(Stored data entries)
++++
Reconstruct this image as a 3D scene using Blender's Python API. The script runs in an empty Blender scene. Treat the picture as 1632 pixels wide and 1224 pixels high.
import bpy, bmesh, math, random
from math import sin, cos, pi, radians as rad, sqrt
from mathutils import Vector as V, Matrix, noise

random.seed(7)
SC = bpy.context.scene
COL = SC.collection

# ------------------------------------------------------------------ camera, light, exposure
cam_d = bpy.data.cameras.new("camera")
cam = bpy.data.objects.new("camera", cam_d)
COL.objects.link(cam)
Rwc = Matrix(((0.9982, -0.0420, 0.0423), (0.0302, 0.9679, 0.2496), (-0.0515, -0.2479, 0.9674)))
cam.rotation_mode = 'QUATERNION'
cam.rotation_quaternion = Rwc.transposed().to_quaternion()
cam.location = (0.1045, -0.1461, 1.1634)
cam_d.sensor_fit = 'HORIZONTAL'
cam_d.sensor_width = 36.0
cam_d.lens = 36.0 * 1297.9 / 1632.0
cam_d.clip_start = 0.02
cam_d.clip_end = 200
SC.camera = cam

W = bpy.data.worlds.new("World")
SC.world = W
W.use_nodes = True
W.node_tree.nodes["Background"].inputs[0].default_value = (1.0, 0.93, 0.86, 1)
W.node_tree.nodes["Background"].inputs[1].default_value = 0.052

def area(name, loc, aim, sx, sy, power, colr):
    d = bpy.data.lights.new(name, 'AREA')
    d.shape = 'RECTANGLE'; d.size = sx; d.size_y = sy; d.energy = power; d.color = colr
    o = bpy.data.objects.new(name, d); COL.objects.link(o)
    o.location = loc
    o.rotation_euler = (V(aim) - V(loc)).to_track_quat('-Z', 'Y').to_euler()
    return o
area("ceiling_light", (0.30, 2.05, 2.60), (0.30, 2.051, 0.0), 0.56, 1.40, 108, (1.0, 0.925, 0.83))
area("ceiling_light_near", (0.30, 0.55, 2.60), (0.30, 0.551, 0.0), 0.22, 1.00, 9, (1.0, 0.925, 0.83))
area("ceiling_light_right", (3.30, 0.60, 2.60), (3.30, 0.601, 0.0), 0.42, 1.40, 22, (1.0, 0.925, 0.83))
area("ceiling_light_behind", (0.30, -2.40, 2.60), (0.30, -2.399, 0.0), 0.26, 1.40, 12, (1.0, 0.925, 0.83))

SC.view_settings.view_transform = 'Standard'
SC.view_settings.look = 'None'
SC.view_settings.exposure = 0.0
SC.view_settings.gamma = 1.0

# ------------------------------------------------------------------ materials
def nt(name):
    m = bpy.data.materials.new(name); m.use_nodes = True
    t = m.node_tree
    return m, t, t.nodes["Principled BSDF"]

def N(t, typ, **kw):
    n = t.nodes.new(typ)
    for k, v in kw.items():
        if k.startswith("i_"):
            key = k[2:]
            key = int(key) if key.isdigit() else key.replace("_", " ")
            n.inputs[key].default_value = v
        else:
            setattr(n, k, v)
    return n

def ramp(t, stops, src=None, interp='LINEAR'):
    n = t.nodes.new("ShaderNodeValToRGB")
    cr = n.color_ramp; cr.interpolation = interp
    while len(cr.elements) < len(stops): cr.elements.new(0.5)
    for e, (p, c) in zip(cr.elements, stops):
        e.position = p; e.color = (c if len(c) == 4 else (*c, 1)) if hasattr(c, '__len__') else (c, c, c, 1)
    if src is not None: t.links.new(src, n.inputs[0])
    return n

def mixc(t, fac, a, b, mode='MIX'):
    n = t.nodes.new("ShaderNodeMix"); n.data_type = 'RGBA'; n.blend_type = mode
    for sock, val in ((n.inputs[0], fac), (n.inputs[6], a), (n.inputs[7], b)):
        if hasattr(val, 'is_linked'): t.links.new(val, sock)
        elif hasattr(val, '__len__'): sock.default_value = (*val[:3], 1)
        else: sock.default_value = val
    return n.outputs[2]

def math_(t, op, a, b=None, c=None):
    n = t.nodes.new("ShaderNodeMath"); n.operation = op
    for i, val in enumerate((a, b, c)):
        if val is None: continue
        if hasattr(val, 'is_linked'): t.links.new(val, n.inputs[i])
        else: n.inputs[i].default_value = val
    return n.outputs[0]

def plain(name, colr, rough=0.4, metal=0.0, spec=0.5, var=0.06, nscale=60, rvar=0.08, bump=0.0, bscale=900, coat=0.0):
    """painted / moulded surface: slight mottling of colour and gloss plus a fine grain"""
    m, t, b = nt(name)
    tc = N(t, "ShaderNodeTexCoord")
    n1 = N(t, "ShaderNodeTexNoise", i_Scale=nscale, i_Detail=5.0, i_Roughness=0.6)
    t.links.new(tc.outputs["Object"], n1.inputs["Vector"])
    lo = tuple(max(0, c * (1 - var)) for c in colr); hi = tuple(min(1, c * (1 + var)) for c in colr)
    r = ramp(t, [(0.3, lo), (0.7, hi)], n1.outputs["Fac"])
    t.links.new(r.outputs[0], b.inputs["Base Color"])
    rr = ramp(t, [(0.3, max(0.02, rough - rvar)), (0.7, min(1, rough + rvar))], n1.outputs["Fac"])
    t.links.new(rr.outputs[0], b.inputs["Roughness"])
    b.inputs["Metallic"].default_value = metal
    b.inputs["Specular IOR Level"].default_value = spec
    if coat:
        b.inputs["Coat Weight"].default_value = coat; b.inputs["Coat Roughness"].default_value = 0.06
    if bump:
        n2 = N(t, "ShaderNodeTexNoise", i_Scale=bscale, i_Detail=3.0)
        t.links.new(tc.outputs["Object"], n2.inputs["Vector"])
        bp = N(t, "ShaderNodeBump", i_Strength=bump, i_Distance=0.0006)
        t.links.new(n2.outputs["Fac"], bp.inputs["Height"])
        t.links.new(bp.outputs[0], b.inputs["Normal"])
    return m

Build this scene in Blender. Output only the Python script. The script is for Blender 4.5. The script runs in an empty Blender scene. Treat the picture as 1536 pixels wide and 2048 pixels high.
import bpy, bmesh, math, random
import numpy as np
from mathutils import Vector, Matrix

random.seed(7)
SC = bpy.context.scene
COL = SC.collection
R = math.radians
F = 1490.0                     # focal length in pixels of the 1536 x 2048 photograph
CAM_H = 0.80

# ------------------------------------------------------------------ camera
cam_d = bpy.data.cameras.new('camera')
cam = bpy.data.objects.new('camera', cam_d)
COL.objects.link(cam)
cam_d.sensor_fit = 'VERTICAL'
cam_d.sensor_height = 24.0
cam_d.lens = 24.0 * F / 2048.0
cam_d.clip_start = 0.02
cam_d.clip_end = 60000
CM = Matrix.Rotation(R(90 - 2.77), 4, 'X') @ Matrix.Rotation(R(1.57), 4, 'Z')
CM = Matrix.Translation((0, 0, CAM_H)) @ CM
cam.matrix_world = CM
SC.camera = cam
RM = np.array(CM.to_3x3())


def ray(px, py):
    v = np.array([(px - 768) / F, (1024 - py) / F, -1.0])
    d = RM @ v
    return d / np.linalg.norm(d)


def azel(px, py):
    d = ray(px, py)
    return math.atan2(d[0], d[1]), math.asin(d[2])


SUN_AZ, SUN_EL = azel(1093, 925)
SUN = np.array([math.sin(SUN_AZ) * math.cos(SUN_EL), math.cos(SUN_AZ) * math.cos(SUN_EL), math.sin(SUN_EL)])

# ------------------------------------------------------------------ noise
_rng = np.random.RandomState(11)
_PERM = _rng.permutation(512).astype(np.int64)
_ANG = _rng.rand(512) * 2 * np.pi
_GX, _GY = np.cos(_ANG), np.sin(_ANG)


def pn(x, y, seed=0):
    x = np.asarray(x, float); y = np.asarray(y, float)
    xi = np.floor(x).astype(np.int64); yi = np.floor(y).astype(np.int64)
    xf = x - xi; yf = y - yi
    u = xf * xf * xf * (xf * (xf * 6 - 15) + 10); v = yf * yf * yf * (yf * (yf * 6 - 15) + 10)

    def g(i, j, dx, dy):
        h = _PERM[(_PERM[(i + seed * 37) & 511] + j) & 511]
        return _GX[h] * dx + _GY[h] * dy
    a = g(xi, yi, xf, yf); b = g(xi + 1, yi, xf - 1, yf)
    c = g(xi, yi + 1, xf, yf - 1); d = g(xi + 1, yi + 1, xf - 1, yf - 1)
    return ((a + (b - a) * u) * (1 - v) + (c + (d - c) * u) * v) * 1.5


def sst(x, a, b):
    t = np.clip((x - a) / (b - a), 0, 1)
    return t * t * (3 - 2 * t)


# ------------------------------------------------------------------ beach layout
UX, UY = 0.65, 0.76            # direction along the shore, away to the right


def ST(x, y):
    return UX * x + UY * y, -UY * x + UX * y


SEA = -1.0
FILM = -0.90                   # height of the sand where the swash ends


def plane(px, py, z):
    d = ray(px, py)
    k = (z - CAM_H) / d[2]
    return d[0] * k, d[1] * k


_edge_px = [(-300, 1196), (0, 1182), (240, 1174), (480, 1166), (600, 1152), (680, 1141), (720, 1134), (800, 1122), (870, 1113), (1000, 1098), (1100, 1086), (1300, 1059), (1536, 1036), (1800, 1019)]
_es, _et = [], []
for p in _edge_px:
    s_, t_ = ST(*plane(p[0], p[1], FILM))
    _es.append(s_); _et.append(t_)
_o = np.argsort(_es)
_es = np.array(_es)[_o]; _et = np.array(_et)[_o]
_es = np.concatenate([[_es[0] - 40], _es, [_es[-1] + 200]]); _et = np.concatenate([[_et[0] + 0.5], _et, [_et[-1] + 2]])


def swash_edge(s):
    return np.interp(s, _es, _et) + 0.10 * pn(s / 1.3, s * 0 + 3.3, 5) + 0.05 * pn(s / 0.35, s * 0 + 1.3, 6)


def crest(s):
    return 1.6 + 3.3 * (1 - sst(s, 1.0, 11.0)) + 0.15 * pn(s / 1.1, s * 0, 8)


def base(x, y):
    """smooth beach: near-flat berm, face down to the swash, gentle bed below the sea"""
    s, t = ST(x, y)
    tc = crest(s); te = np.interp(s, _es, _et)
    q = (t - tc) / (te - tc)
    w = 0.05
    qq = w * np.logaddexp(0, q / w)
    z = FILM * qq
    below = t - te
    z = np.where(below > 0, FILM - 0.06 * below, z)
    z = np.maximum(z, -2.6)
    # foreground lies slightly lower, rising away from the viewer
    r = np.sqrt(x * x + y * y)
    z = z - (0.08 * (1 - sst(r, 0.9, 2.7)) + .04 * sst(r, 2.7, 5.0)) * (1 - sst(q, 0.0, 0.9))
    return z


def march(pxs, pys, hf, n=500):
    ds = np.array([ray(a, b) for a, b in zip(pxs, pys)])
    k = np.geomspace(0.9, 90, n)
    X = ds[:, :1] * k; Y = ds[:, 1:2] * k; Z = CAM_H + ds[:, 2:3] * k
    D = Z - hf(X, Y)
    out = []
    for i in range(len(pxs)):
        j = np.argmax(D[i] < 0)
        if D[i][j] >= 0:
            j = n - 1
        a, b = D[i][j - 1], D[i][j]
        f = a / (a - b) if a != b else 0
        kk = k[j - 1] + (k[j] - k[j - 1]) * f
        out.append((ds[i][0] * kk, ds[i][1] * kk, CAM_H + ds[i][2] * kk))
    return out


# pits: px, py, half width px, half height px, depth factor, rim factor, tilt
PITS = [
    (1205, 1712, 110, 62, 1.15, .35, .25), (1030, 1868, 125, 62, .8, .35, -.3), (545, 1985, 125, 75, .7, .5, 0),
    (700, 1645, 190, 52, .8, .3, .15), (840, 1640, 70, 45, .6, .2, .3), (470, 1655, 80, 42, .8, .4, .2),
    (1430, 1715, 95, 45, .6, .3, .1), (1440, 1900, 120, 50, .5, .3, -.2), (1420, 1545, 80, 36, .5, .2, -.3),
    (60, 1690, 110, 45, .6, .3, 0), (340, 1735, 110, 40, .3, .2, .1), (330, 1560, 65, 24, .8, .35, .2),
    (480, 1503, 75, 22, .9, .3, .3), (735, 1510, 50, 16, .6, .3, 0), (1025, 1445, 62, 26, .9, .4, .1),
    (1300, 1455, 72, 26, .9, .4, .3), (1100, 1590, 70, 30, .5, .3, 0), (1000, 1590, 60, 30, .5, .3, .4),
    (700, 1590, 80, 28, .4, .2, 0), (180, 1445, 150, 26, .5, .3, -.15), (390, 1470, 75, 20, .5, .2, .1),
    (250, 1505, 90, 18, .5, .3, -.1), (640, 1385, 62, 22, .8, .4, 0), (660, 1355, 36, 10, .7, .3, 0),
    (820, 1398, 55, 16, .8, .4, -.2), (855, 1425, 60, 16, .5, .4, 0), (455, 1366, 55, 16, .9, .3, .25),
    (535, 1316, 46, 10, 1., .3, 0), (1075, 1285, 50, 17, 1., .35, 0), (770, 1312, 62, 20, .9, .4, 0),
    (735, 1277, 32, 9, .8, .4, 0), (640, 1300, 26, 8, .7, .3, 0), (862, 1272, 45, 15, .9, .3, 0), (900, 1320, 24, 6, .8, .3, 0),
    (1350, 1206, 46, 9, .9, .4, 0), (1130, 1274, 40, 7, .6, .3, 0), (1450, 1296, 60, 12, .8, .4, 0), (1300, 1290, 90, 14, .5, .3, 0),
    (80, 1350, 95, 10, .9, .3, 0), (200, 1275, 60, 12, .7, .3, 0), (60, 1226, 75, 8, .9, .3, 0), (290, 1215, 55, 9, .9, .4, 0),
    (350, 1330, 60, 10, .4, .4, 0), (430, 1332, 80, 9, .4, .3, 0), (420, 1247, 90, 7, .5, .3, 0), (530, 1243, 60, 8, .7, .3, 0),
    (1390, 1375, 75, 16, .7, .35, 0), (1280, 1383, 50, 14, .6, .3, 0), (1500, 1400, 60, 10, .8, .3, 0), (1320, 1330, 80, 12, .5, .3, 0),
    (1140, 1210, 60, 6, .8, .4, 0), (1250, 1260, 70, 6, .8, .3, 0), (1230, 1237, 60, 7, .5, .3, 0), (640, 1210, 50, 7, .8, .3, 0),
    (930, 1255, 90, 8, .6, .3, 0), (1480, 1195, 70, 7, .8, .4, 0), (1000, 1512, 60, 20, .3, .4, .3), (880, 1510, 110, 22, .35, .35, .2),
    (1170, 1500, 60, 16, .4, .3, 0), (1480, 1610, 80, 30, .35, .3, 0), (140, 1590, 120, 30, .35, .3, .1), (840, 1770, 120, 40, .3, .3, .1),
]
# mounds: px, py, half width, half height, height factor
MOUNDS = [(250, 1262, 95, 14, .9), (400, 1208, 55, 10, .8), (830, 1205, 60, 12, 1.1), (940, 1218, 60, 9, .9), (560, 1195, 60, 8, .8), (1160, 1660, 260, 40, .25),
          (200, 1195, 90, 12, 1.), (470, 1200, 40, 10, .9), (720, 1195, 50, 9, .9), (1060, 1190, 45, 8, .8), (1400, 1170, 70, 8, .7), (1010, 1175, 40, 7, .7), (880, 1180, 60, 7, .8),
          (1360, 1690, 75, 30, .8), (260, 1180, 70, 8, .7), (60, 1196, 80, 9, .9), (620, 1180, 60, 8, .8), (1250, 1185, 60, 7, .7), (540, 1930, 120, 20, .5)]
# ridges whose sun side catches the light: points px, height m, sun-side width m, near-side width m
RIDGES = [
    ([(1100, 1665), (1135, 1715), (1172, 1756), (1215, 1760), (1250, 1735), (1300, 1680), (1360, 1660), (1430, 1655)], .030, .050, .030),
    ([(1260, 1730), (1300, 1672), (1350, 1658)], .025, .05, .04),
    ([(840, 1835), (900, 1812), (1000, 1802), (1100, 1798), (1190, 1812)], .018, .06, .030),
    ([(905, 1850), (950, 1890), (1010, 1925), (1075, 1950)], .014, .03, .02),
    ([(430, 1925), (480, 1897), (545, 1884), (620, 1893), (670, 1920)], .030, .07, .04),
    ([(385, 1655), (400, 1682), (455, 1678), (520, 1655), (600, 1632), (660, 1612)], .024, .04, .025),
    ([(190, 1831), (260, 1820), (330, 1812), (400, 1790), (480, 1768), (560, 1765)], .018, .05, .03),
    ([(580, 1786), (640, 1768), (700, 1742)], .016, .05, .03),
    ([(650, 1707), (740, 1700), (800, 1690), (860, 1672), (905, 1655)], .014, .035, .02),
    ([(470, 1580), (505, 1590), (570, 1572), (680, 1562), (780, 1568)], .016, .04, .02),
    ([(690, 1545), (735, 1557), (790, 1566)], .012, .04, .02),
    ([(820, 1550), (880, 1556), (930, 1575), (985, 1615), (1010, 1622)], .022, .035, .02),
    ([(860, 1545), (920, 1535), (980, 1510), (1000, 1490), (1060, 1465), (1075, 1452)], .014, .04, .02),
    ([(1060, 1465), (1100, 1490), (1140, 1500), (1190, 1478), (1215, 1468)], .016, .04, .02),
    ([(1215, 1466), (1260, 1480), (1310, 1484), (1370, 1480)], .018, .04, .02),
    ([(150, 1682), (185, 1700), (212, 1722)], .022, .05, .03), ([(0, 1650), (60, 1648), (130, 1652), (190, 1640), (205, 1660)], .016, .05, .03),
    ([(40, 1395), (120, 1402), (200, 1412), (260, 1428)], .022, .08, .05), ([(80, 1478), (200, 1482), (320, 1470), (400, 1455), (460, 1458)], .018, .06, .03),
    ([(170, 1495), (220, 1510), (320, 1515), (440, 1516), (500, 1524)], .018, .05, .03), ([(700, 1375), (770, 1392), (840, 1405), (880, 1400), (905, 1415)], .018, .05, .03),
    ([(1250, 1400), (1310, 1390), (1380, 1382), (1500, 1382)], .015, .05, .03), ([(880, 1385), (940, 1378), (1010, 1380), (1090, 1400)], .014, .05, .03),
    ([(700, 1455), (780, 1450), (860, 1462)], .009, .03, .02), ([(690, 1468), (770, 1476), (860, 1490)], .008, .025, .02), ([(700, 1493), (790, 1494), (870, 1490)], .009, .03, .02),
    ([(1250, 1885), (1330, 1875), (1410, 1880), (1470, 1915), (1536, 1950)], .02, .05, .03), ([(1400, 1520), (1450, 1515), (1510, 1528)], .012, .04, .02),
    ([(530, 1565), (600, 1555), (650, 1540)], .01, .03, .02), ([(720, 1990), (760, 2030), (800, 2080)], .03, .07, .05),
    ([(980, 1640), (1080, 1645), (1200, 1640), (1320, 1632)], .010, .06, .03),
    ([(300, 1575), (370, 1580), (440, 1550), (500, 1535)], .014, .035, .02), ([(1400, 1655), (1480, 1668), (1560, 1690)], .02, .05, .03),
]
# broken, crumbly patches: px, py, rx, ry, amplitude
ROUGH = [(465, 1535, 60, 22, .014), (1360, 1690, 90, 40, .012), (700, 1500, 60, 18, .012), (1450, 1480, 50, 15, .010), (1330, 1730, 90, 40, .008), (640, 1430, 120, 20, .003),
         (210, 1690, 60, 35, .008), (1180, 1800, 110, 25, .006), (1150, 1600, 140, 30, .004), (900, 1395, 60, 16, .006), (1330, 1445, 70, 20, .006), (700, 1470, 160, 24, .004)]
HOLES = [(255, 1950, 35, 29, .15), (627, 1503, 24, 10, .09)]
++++
* Task statement: Above are the lines; repeat exactly the ones from the line containing "Build this scene" down to the line containing "RM = np.array(CM.to_3x3())", both inclusive.

* Output of the exercise:
Build this scene in Blender. Output only the Python script. The script is for Blender 4.5. The script runs in an empty Blender scene. Treat the picture as 1536 pixels wide and 2048 pixels high.
import bpy, bmesh, math, random
import numpy as np
from mathutils import Vector, Matrix

random.seed(7)
SC = bpy.context.scene
COL = SC.collection
R = math.radians
F = 1490.0                     # focal length in pixels of the 1536 x 2048 photograph
CAM_H = 0.80

# ------------------------------------------------------------------ camera
cam_d = bpy.data.cameras.new('camera')
cam = bpy.data.objects.new('camera', cam_d)
COL.objects.link(cam)
cam_d.sensor_fit = 'VERTICAL'
cam_d.sensor_height = 24.0
cam_d.lens = 24.0 * F / 2048.0
cam_d.clip_start = 0.02
cam_d.clip_end = 60000
CM = Matrix.Rotation(R(90 - 2.77), 4, 'X') @ Matrix.Rotation(R(1.57), 4, 'Z')
CM = Matrix.Translation((0, 0, CAM_H)) @ CM
cam.matrix_world = CM
SC.camera = cam
RM = np.array(CM.to_3x3())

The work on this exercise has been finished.